The book also asks questions about ownership of a story, who gets to tell whose stories and where does theft begin. Dark sides of the publishing industry, such as fake diversity, racism and loneliness, are addressed, too, as well as the power of social media in matters social justice.
Yellowface Review
Yellowface is not a light read: it raises a lot of heard questions and confronts the reader with matters of racism and cultural appropriation. At the same time, it is almost impossible to put down.
The prose is crisp and, when it refers to writing and literature, beautiful and poetic. At the same time, brutal metaphors portraying guilt, jealousy and hate cut straight to the core.
The story being told from June’s POV repeatedly tries to fool the reader into believing that her actions are not all that bad after all. She is both the protagonist and the villain of the story.
June constantly uses white victimhood to justify her actions. Trying to flag every narrative of racism, unconscious bias and white fragility that she employs could be a whole task of itself – and should be. Many times, I pondered over Kuang’s paragraphs to reflect exactly how June tries to twist and turn reality into a lie of her own liking.
It also raised many questions that need further thought and discussion, such as:
- Who gets to tell whose stories?
- To whom does a story belong? To those who lived it, to those told it or both? How does that judgement change when it is a story of suffering, abuse and/or discrimination?
I absolutely love how Kuang shone light on those topics while also keeping me glued to the pages.
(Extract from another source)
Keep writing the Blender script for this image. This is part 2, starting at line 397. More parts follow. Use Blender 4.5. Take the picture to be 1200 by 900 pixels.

Moreover, I just love a book about books: literature, writing and publishing. It made me reflect on my own moral compass.
IMO: an abolsute must-read!
By the way: White authors posing as POC is neither a recent occurence nor one of the past. In her video “was Yellowface a prophecy? a brief history of literary asian-fishing”, Catherine Anne Chiang dives into multiple occasions, both far in the past and acutely recent, where white authors prentended to be of Asian descent. A must-watch!
My favourite quote from Yellowface
Writing is the closest thing we have to real magic. Writing is creating something out of nothing, is opening doors to other lands. Writing gives you power to shape your own world […].